- [TASK DETAILS]: Reproduce exactly the lines below, from the first one through the line containing "random.seed(7)", and omit any pictures.

Begin SOURCE MATERIAL

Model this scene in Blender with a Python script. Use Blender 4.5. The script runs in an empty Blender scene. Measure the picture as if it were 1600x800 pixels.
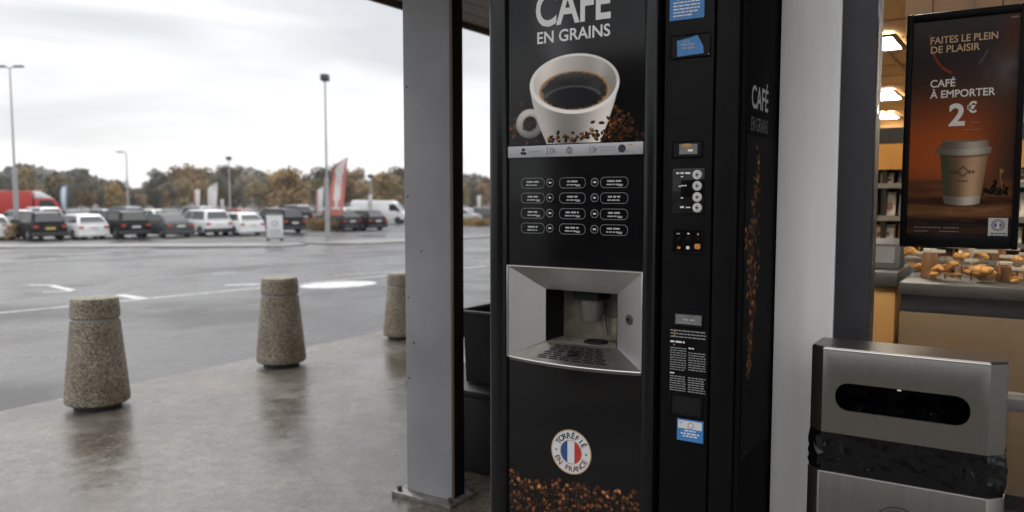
import bpy, bmesh, math, random
import numpy as np
from mathutils import Vector, Matrix, noise

S = bpy.context.scene
COL = S.collection
R = math.radians
random.seed(7)

# ------------------------------------------------------------------ camera
CAM_H, FPX, PITCH, YAW = 1.4, 1250.0, R(4.255), R(32.6)
cam = bpy.data.cameras.new('camera')
cam.sensor_width = 36.0
cam.lens = FPX / 1600 * 36
cam.clip_start, cam.clip_end = 0.05, 6000
cam.dof.use_dof = True
cam.dof.focus_distance = 2.35
cam.dof.aperture_fstop = 2.8
cam_o = bpy.data.objects.new('camera', cam)
COL.objects.link(cam_o)
cam_o.location = (0, 0, CAM_H)
cam_o.rotation_euler = (math.pi / 2 - PITCH, 0, YAW)
S.camera = cam_o

# ------------------------------------------------------------------ sky, sun, exposure
SUN_EL, SUN_AZ = R(42), R(-62)          # azimuth from +Y towards +X (sun beyond the car park)
w = bpy.data.worlds.new('World'); S.world = w; w.use_nodes = True
nt = w.node_tree; nt.nodes.clear()
def N(t, **k):
    n = nt.nodes.new(t)
    for a, b in k.items(): setattr(n, a, b)
    return n
out = N('ShaderNodeOutputWorld')
sky = N('ShaderNodeTexSky', sky_type='NISHITA', sun_disc=False)
sky.sun_elevation, sky.sun_rotation = SUN_EL, SUN_AZ
bg1 = N('ShaderNodeBackground'); bg1.inputs[1].default_value = 0.10
nt.links.new(sky.outputs[0], bg1.inputs[0])
tc = N('ShaderNodeTexCoord')
mp = N('ShaderNodeMapping'); mp.inputs['Scale'].default_value = (1.0, 1.0, 5.5)
mp.inputs['Rotation'].default_value = (R(4), R(3), R(20))
nt.links.new(tc.outputs['Generated'], mp.inputs[0])
nz = N('ShaderNodeTexNoise'); nz.inputs['Scale'].default_value = 1.9; nz.inputs['Detail'].default_value = 5
nz.inputs['Roughness'].default_value = 0.48; nz.inputs['Distortion'].default_value = 0.35
nt.links.new(mp.outputs[0], nz.inputs[0])
cr = N('ShaderNodeValToRGB')
cr.color_ramp.elements[0].position = 0.36; cr.color_ramp.elements[0].color = (.66, .68, .70, 1)
cr.color_ramp.elements[1].position = 0.56; cr.color_ramp.elements[1].color = (.97, .97, .975, 1)
nt.links.new(nz.outputs[0], cr.inputs[0])
bg2 = N('ShaderNodeBackground'); bg2.inputs[1].default_value = 1.0
nt.links.new(cr.outputs[0], bg2.inputs[0])
# overcast sky: the cloud layer is about twice as bright overhead as near the horizon
sx = N('ShaderNodeSeparateXYZ'); nt.links.new(tc.outputs['Generated'], sx.inputs[0])
zr = N('ShaderNodeMapRange'); zr.interpolation_type = 'SMOOTHSTEP'
zr.inputs[1].default_value = .22; zr.inputs[2].default_value = .8; zr.inputs[3].default_value = .80; zr.inputs[4].default_value = 2.0
nt.links.new(sx.outputs[2], zr.inputs[0]); nt.links.new(zr.outputs[0], bg2.inputs[1])
mx = N('ShaderNodeMixShader'); mx.inputs[0].default_value = 0.95
nt.links.new(bg1.outputs[0], mx.inputs[1]); nt.links.new(bg2.outputs[0], mx.inputs[2])
nt.links.new(mx.outputs[0], out.inputs[0])

sl = bpy.data.lights.new('sun', 'SUN'); sl.energy = 0.8; sl.angle = R(20); sl.color = (1, .97, .93)
so = bpy.data.objects.new('sun', sl); COL.objects.link(so)
sd = Vector((math.sin(SUN_AZ) * math.cos(SUN_EL), math.cos(SUN_AZ) * math.cos(SUN_EL), math.sin(SUN_EL)))
so.rotation_euler = sd.to_track_quat('Z', 'Y').to_euler()
so.location = (-20, 20, 30)
S.view_settings.view_transform = 'Standard'; S.view_settings.look = 'None'
S.view_settings.exposure = 0.48; S.view_settings.gamma = 1
S.view_settings.use_curve_mapping = False

# ------------------------------------------------------------------ survey helpers (where photo points lie on real planes)
_f = Vector((-math.sin(YAW) * math.cos(PITCH), math.cos(YAW) * math.cos(PITCH), -math.sin(PITCH)))
_r = Vector((math.cos(YAW), math.sin(YAW), 0)); _u = _r.cross(_f)
def ray(x, y): return _f + _r * ((x - 800) / FPX) + _u * ((400 - y) / FPX)
def onY(x, y, Y): d = ray(x, y); p = d * (Y / d.y); p.z += CAM_H; return p
def gz(X):                                  # height of the car park, falling gently away from the shop
    if X > -6.1: return -0.03 * max(0.0, -X - 2) - 0.10
    t = -6.1 - X
    return -0.243 - (0.035 * t if t < 23 else .805 + .1 * (1 - math.exp(-(t - 23) * .35)))
def onG(x, y):
    d = ray(x, y); t = 2.0
    while t < 600 and (d * t).z + CAM_H > gz((d * t).x): t *= 1.0015
    p = d * t; p.z = gz(p.x); return p

# ------------------------------------------------------------------ materials
def s2l(c):
    c = np.asarray(c, float) / 255.0
    return np.where(c <= .04045, c / 12.92, ((c + .055) / 1.055) ** 2.4)
MATS = {}
def mat(name, col, rough=.5, metal=0.0, var=.12, scale=8.0, bump=0.0, bscale=60.0, coat=0.0, rvar=.0, stretch=None, spec=.5, emit=0.0, objrand=0.0, ior=None):
    if name in MATS: return MATS[name]
    m = bpy.data.materials.new(name); m.use_nodes = True; t = m.node_tree
    b = t.nodes['Principled BSDF']; L = t.links.new
    tcn = t.nodes.new('ShaderNodeTexCoord'); src = tcn.outputs['Object']
    if stretch:
        mpn = t.nodes.new('ShaderNodeMapping'); mpn.inputs['Scale'].default_value = stretch
        L(src, mpn.inputs[0]); src = mpn.outputs[0]
    n1 = t.nodes.new('ShaderNodeTexNoise'); n1.inputs['Scale'].default_value = scale; n1.inputs['Detail'].default_value = 5
    L(src, n1.inputs[0])
    r1 = t.nodes.new('ShaderNodeValToRGB')
    r1.color_ramp.elements[0].position = .3; r1.color_ramp.elements[1].position = .7
    r1.color_ramp.elements[0].color = tuple(c * (1 - var) for c in col) + (1,)
    r1.color_ramp.elements[1].color = tuple(min(1, c * (1 + var)) for c in col) + (1,)
    L(n1.outputs[0], r1.inputs[0]); csrc = r1.outputs[0]
    if objrand:
        oi = t.nodes.new('ShaderNodeObjectInfo'); hs = t.nodes.new('ShaderNodeHueSaturation')
        mr = t.nodes.new('ShaderNodeMapRange'); mr.inputs[3].default_value = 1 - objrand; mr.inputs[4].default_value = 1 + objrand
        L(oi.outputs['Random'], mr.inputs[0]); L(mr.outputs[0], hs.inputs['Value']); L(csrc, hs.inputs['Color']); csrc = hs.outputs[0]
    L(csrc, b.inputs['Base Color'])
    b.inputs['Metallic'].default_value = metal; b.inputs['Roughness'].default_value = rough
    b.inputs['Coat Weight'].default_value = coat; b.inputs['Coat Roughness'].default_value = .05
    b.inputs['Specular IOR Level'].default_value = spec
    if ior: b.inputs['IOR'].default_value = ior
    if rvar:
        n3 = t.nodes.new('ShaderNodeTexNoise'); n3.inputs['Scale'].default_value = scale * 1.7; n3.inputs['Detail'].default_value = 4
        L(src, n3.inputs[0]); m3 = t.nodes.new('ShaderNodeMapRange'); m3.inputs[1].default_value = .3; m3.inputs[2].default_value = .7
        m3.inputs[3].default_value = max(.02, rough - rvar); m3.inputs[4].default_value = rough + rvar
        L(n3.outputs[0], m3.inputs[0]); L(m3.outputs[0], b.inputs['Roughness'])
    if bump:
        n2 = t.nodes.new('ShaderNodeTexNoise'); n2.inputs['Scale'].default_value = bscale; n2.inputs['Detail'].default_value = 4
        L(src, n2.inputs[0]); bn = t.nodes.new('ShaderNodeBump'); bn.inputs['Strength'].default_value = bump; bn.inputs['Distance'].default_value = .01
        L(n2.outputs[0], bn.inputs['Height']); L(bn.outputs[0], b.inputs['Normal'])
    if emit:
        L(csrc, b.inputs['Emission Color']); b.inputs['Emission Strength'].default_value = emit
    MATS[name] = m; return m

def art_mat(name, rough=.3, spec=.5):
    if name in MATS: return MATS[name]
    m = bpy.data.materials.new(name); m.use_nodes = True; t = m.node_tree; b = t.nodes['Principled BSDF']
    a = t.nodes.new('ShaderNodeVertexColor'); a.layer_name = 'print'
    t.links.new(a.outputs[0], b.inputs['Base Color'])
    b.inputs['Roughness'].default_value = rough; b.inputs['Specular IOR Level'].default_value = spec
    MATS[name] = m; return m

def glass_mat(name, tint=(.96, .97, .96), refl=1.0):
    m = bpy.data.materials.new(name); m.use_nodes = True; t = m.node_tree; t.nodes.clear()
    o = t.nodes.new('ShaderNodeOutputMaterial'); tr = t.nodes.new('ShaderNodeBsdfTransparent'); tr.inputs[0].default_value = tint + (1,)
    gl = t.nodes.new('ShaderNodeBsdfGlossy'); gl.inputs['Roughness'].default_value = .01
    fr = t.nodes.new('ShaderNodeFresnel'); fr.inputs[0].default_value = 1.45
    ml = t.nodes.new('ShaderNodeMath'); ml.operation = 'MULTIPLY'; ml.inputs[1].default_value = refl
    mxs = t.nodes.new('ShaderNodeMixShader')
    t.links.new(fr.outputs[0], ml.inputs[0]); t.links.new(ml.outputs[0], mxs.inputs[0])
    t.links.new(tr.outputs[0], mxs.inputs[1]); t.links.new(gl.outputs[0], mxs.inputs[2]); t.links.new(mxs.outputs[0], o.inputs[0])
    return m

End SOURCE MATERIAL

- [FINISHED TASK]:
Model this scene in Blender with a Python script. Use Blender 4.5. The script runs in an empty Blender scene. Measure the picture as if it were 1600x800 pixels.
import bpy, bmesh, math, random
import numpy as np
from mathutils import Vector, Matrix, noise

S = bpy.context.scene
COL = S.collection
R = math.radians
random.seed(7)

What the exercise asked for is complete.